Share your experience!
I want to upgrade my RS222 with a RAID 0 disk array as a primary disk.
I know the basics of RAID, but since this is my first vaio, I wonder if there are any vaio specific hard or software issues I should bear in mind.
Thanks, Mike.
Since no one replied to my previous question I decided to give it a try. For those of you who are considering the same thing, this is my experience:
I purchased a Adaptec 1200A RAID 0 PCI card together with a second identical Seagate Barracude harddisk.

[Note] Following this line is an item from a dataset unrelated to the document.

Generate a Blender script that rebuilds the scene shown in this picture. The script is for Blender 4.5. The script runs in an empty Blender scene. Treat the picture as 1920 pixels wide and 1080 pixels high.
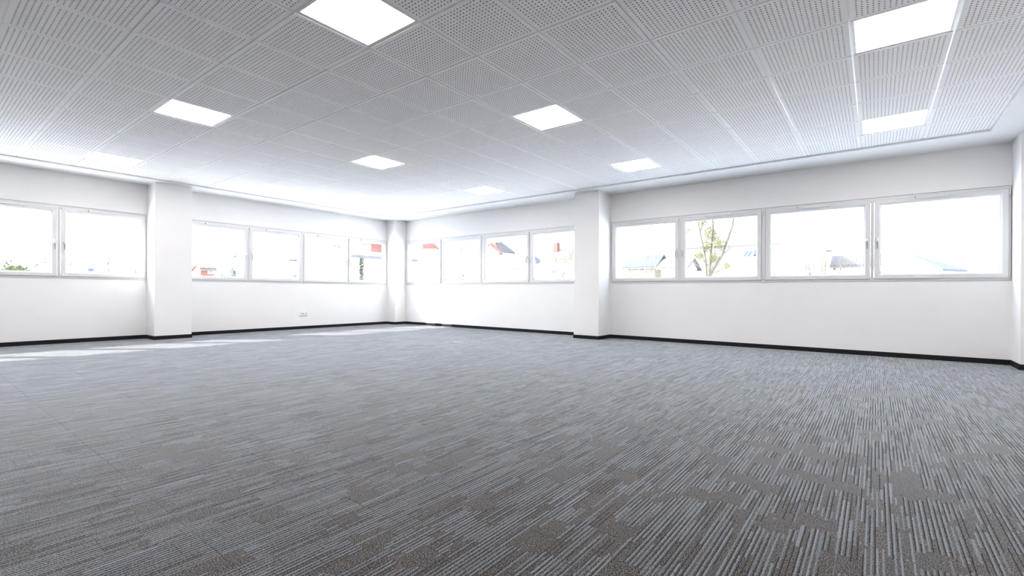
import bpy, bmesh, math, random
from mathutils import Vector, Matrix
random.seed(7)
S = bpy.context.scene
COL = S.collection

# ------------------------------------------------------------------ camera
cam_d = bpy.data.cameras.new('camera')
cam = bpy.data.objects.new('camera', cam_d)
COL.objects.link(cam)
YAW, ROLL = math.radians(37.5238), math.radians(0.3327)
fwd = Vector((-math.sin(YAW), math.cos(YAW), 0))
rt0 = Vector((math.cos(YAW), math.sin(YAW), 0))
up0 = Vector((0, 0, 1))
rt = math.cos(ROLL) * rt0 + math.sin(ROLL) * up0
up = -math.sin(ROLL) * rt0 + math.cos(ROLL) * up0
CAM_H = 0.8615
m = Matrix.Identity(4)
for i in range(3):
    m[i][0], m[i][1], m[i][2] = rt[i], up[i], -fwd[i]
m[2][3] = CAM_H
cam.matrix_world = m
cam_d.sensor_width = 36
cam_d.lens = 888.42 / 1920 * 36
cam_d.shift_y = 8.154 / 1920
cam_d.clip_start, cam_d.clip_end = 0.02, 500
S.camera = cam

# ------------------------------------------------------------------ sky, sun, exposure
W = bpy.data.worlds.new('sky'); S.world = W
W.use_nodes = True
nt = W.node_tree; nt.nodes.clear()
wo = nt.nodes.new('ShaderNodeOutputWorld'); bg = nt.nodes.new('ShaderNodeBackground')
tc = nt.nodes.new('ShaderNodeTexCoord'); sp = nt.nodes.new('ShaderNodeSeparateXYZ')
rp = nt.nodes.new('ShaderNodeValToRGB')
rp.color_ramp.elements[0].position = 0.0; rp.color_ramp.elements[0].color = (.95, .98, 1.0, 1)
rp.color_ramp.elements[1].position = 0.9; rp.color_ramp.elements[1].color = (0.66, 0.80, 1.0, 1)
nt.links.new(tc.outputs['Generated'], sp.inputs[0]); nt.links.new(sp.outputs['Z'], rp.inputs[0])
nt.links.new(rp.outputs[0], bg.inputs[0]); nt.links.new(bg.outputs[0], wo.inputs[0])
# hazy sky: brighter on the sun's side, dimmer opposite
SKY = 4.3
dt = nt.nodes.new('ShaderNodeVectorMath'); dt.operation = 'DOT_PRODUCT'
nt.links.new(tc.outputs['Generated'], dt.inputs[0]); dt.inputs[1].default_value = Vector((-1.0, -0.943, 0.96)).normalized()
def wm(op, a, c, d=0.0):
    k = nt.nodes.new('ShaderNodeMath'); k.operation = op
    for q, v in enumerate((a, c, d)):
        if isinstance(v, float): k.inputs[q].default_value = v
        else: nt.links.new(v, k.inputs[q])
    return k.outputs[0]
hz = wm('MULTIPLY_ADD', dt.outputs['Value'], 0.5, 0.5)
gl = wm('MULTIPLY_ADD', wm('POWER', hz, 2.0), 1.3 * SKY, 0.38 * SKY)
nt.links.new(gl, bg.inputs[1])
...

I installed the RAID board, made it the primary master, and this is where things went wrong. The VAIO recovery will install the win XP oem version on the RAID array correctly. However the first time you reboor it will give an error message that the system config is corrupt. You are advised to remove any extra disks you have installed and reinstall XP, rather impossible when the extra disk is the only disk. Any other options which are available will result in a reboot.
I contacted Sony support and they were very polite but unable to solve my problem. They claim that installing a RAID array is not an standard upgrade. The recovery disk will not install correctly since it is an OEM version of XP.
The only way to get things working is by using a XP retail version. This will do the trick and install correctly on any RAID 0 array. The downside is that all the extra software which comes with the RS222 will not install on a different version of XP than the one on the rescue disk.
So was it worth the effort? Unfortunately I cannot compare the increase in system startup performance sinde I am running a different operating system. But general disk performance improved enough to make me smile. If anyone is interested in the numbers let me know, I will run a benchmark.
To be honest with you RAID is an expensive thing to use. Specially when there's 10000+RPM drives on the market. I know it's handy for copying over but it's only really for servers.
I agree, but to my knowledge the 10K rpm disks are pretty noisy and the barracuda's are pretty quiet. If you know of a quiet 10K rpm disk please let me know.
Mike.
I don't, sorry.
Unless you're going to do video editing for DVD quality, I would stick with 7200RPM. You're right about the Seagate's - nice, but I'm an IBM/Hitatchi fan.